DATA:
»»

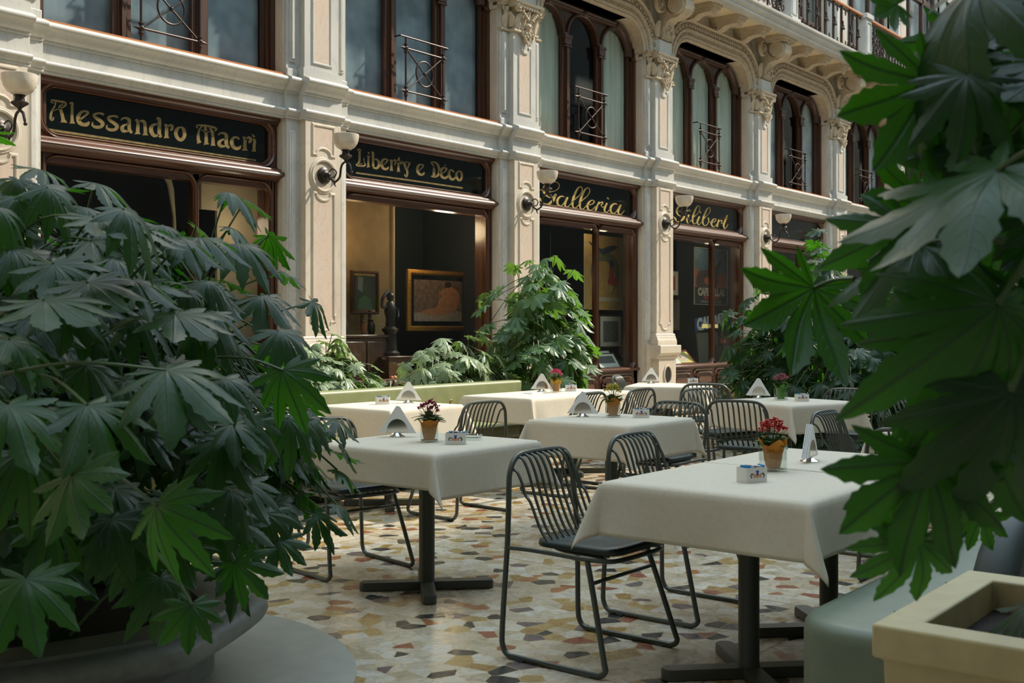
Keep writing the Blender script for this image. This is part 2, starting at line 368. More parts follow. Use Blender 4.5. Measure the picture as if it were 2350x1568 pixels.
# ================================================================== the room shell
X0, BAY, WIN = 5.508, 3.914, 2.987
NW = 8
def wx(k): return X0+k*BAY
XEND = wx(NW)-.9
obj('floor', MB().box(-4,44,-5,10.3,-.1,0), M['floor'], kind='structure', smooth=False)
obj('wall_right', MB().box(-10,44,-5.4,-5,0,20.2), M['farwall'], kind='structure', smooth=False)
obj('wall_back', MB().box(-4.4,-4,-5.4,12,0,19), M['farwall'], kind='structure', smooth=False)
obj('wall_far', MB().box(44,44.4,-5.4,12,0,19), M['cream'], kind='structure', smooth=False)

# wall over the arches with the eight arched openings, the plain ends and the storey above the balcony
def arch_path(hw, zs, zt, r, n=8):
    """from left spring to right spring, over the top"""
    p=[(-hw,zs-.0)]
    for i in range(n+1):
        a=pi-pi/2*i/n; p.append((-hw+r+r*cos(a), zt-r+r*sin(a)))
    for i in range(n+1):
        a=pi/2-pi/2*i/n; p.append((hw-r+r*cos(a), zt-r+r*sin(a)))
    p.append((hw,zs)); return p
HW=WIN/2
wm=MB()
for k in range(NW):
    xc=wx(k)+HW; P=arch_path(HW-.04,5.9,6.5,.50)
    v=[];f=[]
    for (x,z) in P: v+= [(xc+x,10.12,z),(xc+x,10.12,7.2),(xc+x,10.5,z)]
    for i in range(len(P)-1): f+=[(3*i,3*i+1,3*i+4,3*i+3),(3*i,3*i+3,3*i+5,3*i+2)]
    wm.add(v,f)
for k in range(NW+1):
    x=wx(k)-(BAY-WIN); wm.box(x-.02,x+BAY-WIN+.02,10.14,10.46,0,7.2)
wm.box(-10,wx(0)-(BAY-WIN),10.14,10.9,0,7.2); wm.box(XEND+.85,44,10.14,10.9,0,7.2)
obj('wall_left', wm, M['cream'], kind='structure', smooth=False)
# upper storey
um=MB()
for k in range(-1,NW+1):
    x=wx(k)-(BAY-WIN); um.box(x,x+BAY-WIN,10.15,10.7,7.35,18)
    um.box(x+BAY-WIN,x+BAY,10.15,10.7,11.2,18)
um.box(-10,wx(-1)-.9,10.15,10.7,7.35,18); um.box(wx(NW+1)-.9,44,10.15,10.7,7.35,18)
obj('wall_upper_storey', um, M['cream'], kind='structure', smooth=False)

# entablature mouldings (y offset from wall, z)
def strip_x(mb, prof, x0, x1, back):
    poly=[(back,prof[0][1])]+prof+[(back,prof[-1][1])]
    return mb.prism(poly, x0, x1, 'x')
def entab(p):
    """profile of the marble band: small moulding, frieze, ledge; p = how far it stands forward"""
    y=10.13-p
    return [(y-.015,3.757),(y-.015,3.785),(y-.030,3.79),(y-.035,3.815),(y-.055,3.83),(y-.060,3.850),(y-.052,3.865),(y-.010,3.872),(y,3.88),
            (y,4.045),(y-.015,4.05),(y-.018,4.075),(y-.040,4.085),(y-.055,4.11),(y-.070,4.145),(y-.100,4.165),(y-.115,4.18),(y-.118,4.205),(y-.108,4.222),(y-.030,4.254)]
em=MB()
for k in range(NW): strip_x(em, entab(0), wx(k)-.05, wx(k)+WIN+.05, 10.3)
strip_x(em, entab(0), 0, wx(0)-.85, 10.3)
obj('trim_1', em, M['marble'], kind='structure', ang=50)

# ------------------------------------------------------------------ pilasters
def panel_frame(x0,x1,z0,z1,y,r=.03,wd=.022,kind='rect'):
    p=rrect(x0,x1,z0,z1,r,4)
    return MB().sweep(p,[(-.004,y),(-wd*.25,y-.012),(-wd*.6,y-.012),(-wd*.75,y-.004),(-wd,y-.004),(-wd,y+.004)][::-1],closed=True)
def u_panel(x0,x1,z0,z1,notch_b,notch_t):
    """tall panel outline whose ends step in and finish in a half round (bottom) or are bitten by a roundel (top)"""
    hw=(x1-x0)/2; xc=(x0+x1)/2; P=[]
    r=hw*.72
    if notch_t: 
        for i in range(9):
            a=-pi*i/8; P.append((xc+r*cos(a)*1.15, z1+ (r*.75)*sin(a)))
        P=[(x1,z1)]+P+[(x0,z1)]
    else: P+=[(x1,z1),(x0,z1)]
    if notch_b=='u':
        P.append((x0,z0+.10)); P.append((x0-.015,z0+.10)); P.append((x0-.015,z0+.06)); P.append((x0+hw-r,z0+.045))
        for i in range(9):
            a=pi+pi*i/8; P.append((xc+r*cos(a), z0+.03+r*.7*sin(a)))
        P.append((x1-hw+r,z0+.045)); P.append((x1+.015,z0+.06)); P.append((x1+.015,z0+.10)); P.append((x1,z0+.10))
    elif notch_b=='arc':
        P.append((x0,z0))
        for i in range(9):
            a=pi-pi*i/8; P.append((xc+r*1.15*cos(a), z0+r*.75*sin(a)))
        P.append((x1,z0))
    else: P+=[(x0,z0),(x1,z0)]
    return P
def acanthus(w,h,curl,lobes=4,rows=9,cols=9):
    """a carved leaf: x across, z up, y forward (negative) as it curls over"""
    v=[];f=[]
    for j in range(rows):
        t=j/(rows-1); base=(sin(pi*min(1,t*.9+.12))**.6)
        wd=w*.5*base*(1+.20*sin(t*lobes*2*pi))
        th=t*1.15
        z=h*(t if t<.78 else .78+.16*sin((t-.78)/.22*pi*.62)); y=-.012-curl*(t**2.6)*1.0
        if t>.78: z-= h*.10*((t-.78)/.22)**2
        for i in range(cols):
            u=i/(cols-1)*2-1
            v.append((u*wd, y-.018*(1-abs(u)**1.5)*(1 if i%2 else .55)+.012*abs(u), z+.10*h*abs(u)*(.25)))
    n=len(v); v+=[(a,b+.014,c) for a,b,c in v]
    for j in range(rows-1):
        for i in range(cols-1):
            a=j*cols+i; f.append((a,a+1,a+cols+1,a+cols)); f.append((n+a,n+a+cols,n+a+cols+1,n+a+1))
    ed=[i for i in range(cols)]+[j*cols+cols-1 for j in range(1,rows)]+[(rows-1)*cols+i for i in range(cols-2,-1,-1)]+[j*cols for j in range(rows-2,0,-1)]
    for a,b in zip(ed,ed[1:]+ed[:1]): f.append((a,n+a,n+b,b))
    return MB().add(v,f)
def volute(r, y0, y1, turns=1.75, n=26, hand=1, start=pi/2, tw=.24):
    """spiral band lying in a plane parallel to the facade between y0 and y1, centred on the eye"""
    pts=[]
    for i in range(n+1):
        t=i/n; a=start-hand*turns*2*pi*t; rr=r*(1-t*.82); pts.append((rr*cos(a), rr*sin(a), r*tw*(1-.62*t)))
    m=MB(); v=[];f=[]
    for i,(x,z,w) in enumerate(pts):
        q=Vector((x,z)); 
        if q.length>1e-6: q.normalize()
        v+=[(x-q.x*w*.5,y1,z-q.y*w*.5),(x-q.x*w*.5,y0,z-q.y*w*.5),(x,y0-.006,z),(x+q.x*w*.5,y0,z+q.y*w*.5),(x+q.x*w*.5,y1,z+q.y*w*.5)]
    for i in range(n):
        for j in range(4): f.append((5*i+j,5*i+j+1,5*i+6+j,5*i+5+j))
    m.add(v,f); m.add(*disc_y(0,0,r*.24,y0-.012,y1))
    m.add(*disc_y(0,0,r*.86,y0+(y1-y0)*.62,y1))
    return m
def disc_y(x,z,r,y0,y1,n=16):
    v=[(x+r*cos(2*pi*i/n),y0,z+r*sin(2*pi*i/n)) for i in range(n)]+[(x+r*cos(2*pi*i/n),y1,z+r*sin(2*pi*i/n)) for i in range(n)]
    return v,[tuple(range(n)),tuple(range(n,2*n))[::-1]]+[(i,(i+1)%n,n+(i+1)%n,n+i) for i in range(n)]
T=lambda x,y,z: Matrix.Translation((x,y,z))
SH=.275; ST=.4635            # half widths: shaft, whole pilaster
YS, YF = 10.09, 9.98          # side strips / shaft front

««

SET TASK: Copy nothing but the lines from the first one in the listing through the line with "um, M['cream'], kind='structure', smooth=False)", and omit the pictures.

COMPLETED EXERCISE:
Keep writing the Blender script for this image. This is part 2, starting at line 368. More parts follow. Use Blender 4.5. Measure the picture as if it were 2350x1568 pixels.
# ================================================================== the room shell
X0, BAY, WIN = 5.508, 3.914, 2.987
NW = 8
def wx(k): return X0+k*BAY
XEND = wx(NW)-.9
obj('floor', MB().box(-4,44,-5,10.3,-.1,0), M['floor'], kind='structure', smooth=False)
obj('wall_right', MB().box(-10,44,-5.4,-5,0,20.2), M['farwall'], kind='structure', smooth=False)
obj('wall_back', MB().box(-4.4,-4,-5.4,12,0,19), M['farwall'], kind='structure', smooth=False)
obj('wall_far', MB().box(44,44.4,-5.4,12,0,19), M['cream'], kind='structure', smooth=False)

# wall over the arches with the eight arched openings, the plain ends and the storey above the balcony
def arch_path(hw, zs, zt, r, n=8):
    """from left spring to right spring, over the top"""
    p=[(-hw,zs-.0)]
    for i in range(n+1):
        a=pi-pi/2*i/n; p.append((-hw+r+r*cos(a), zt-r+r*sin(a)))
    for i in range(n+1):
        a=pi/2-pi/2*i/n; p.append((hw-r+r*cos(a), zt-r+r*sin(a)))
    p.append((hw,zs)); return p
HW=WIN/2
wm=MB()
for k in range(NW):
    xc=wx(k)+HW; P=arch_path(HW-.04,5.9,6.5,.50)
    v=[];f=[]
    for (x,z) in P: v+= [(xc+x,10.12,z),(xc+x,10.12,7.2),(xc+x,10.5,z)]
    for i in range(len(P)-1): f+=[(3*i,3*i+1,3*i+4,3*i+3),(3*i,3*i+3,3*i+5,3*i+2)]
    wm.add(v,f)
for k in range(NW+1):
    x=wx(k)-(BAY-WIN); wm.box(x-.02,x+BAY-WIN+.02,10.14,10.46,0,7.2)
wm.box(-10,wx(0)-(BAY-WIN),10.14,10.9,0,7.2); wm.box(XEND+.85,44,10.14,10.9,0,7.2)
obj('wall_left', wm, M['cream'], kind='structure', smooth=False)
# upper storey
um=MB()
for k in range(-1,NW+1):
    x=wx(k)-(BAY-WIN); um.box(x,x+BAY-WIN,10.15,10.7,7.35,18)
    um.box(x+BAY-WIN,x+BAY,10.15,10.7,11.2,18)
um.box(-10,wx(-1)-.9,10.15,10.7,7.35,18); um.box(wx(NW+1)-.9,44,10.15,10.7,7.35,18)
obj('wall_upper_storey', um, M['cream'], kind='structure', smooth=False)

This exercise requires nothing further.